Ronald Reagan was the one with this bright idea. What an @$$####. That's some legacy he left, isn't it? All those dead indigenous Central Americans.

Grenada!

Mining the harbors of Nicaragua! Death squads! Massacres of entire villages, including babies, old people, rape, bashing the heads of babies against trees, raping the mothers, throwing the bodies, some living, into wells, torture all around, on, and on, and on.

Decides Cuba is a "terrorist" nation. Oh, you bet.

Just say "no" to genocide, Ronald.

flamingdem

(39,308 posts)
2. Judy I so well remember that era
Tue Mar 17, 2015, 12:19 AM
Mar 2015

and so despise Reagun.

I remember the New York Post cover after Grenada: Yanks Pound Kamikaze Cubans.

Also remember marching from a church to the New York Times after the nuns were killed "New York Times print the truth" was what we were yelling.

Strangely during the Nicaraguan war the Times was supportive by having Alan Riding a reporter who was sympathetic to the Sandinistas.

Once again the Times had a journalist really impact the opening to Cuba, he prepared the way with that series starting last fall.
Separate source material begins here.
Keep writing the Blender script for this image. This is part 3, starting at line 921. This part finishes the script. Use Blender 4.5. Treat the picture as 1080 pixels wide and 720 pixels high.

Curious what drives them, who drives those editorial policies.

Judi Lynn

(160,449 posts)
3. Incomprehensible. No logic to any of this.
Tue Mar 17, 2015, 04:57 AM
Mar 2015

Never knew about the N.Y.Post cover on the attack on Grenada. That headline really figures. I'll bet Reagun absolutely loved it.

What he did during his time occupying the White House was grotesque. He brought to life all the fascist fantasies regarding going wherever you want, killing any and every person you wanted, and never getting rebuked for it, because you are all powerful, by God. He was a cruel fool living it up while good people bled all over the ground in the Americas.

 

Marksman_91

(2,035 posts)
5. Of course not
Tue Mar 17, 2015, 09:55 AM
Mar 2015

It's just an unfortunate relic of the Cold War, and to many right-wing blokes, especially the likes of the Cuban-American ones, feel they should maintain a failed 50-year-old policy because it means not giving more money to the Castros, when in reality the cons far outweigh the pros. Hopefully Obama can convince more than three people needed in congress to remove Cuba from that list and end the embargo officially.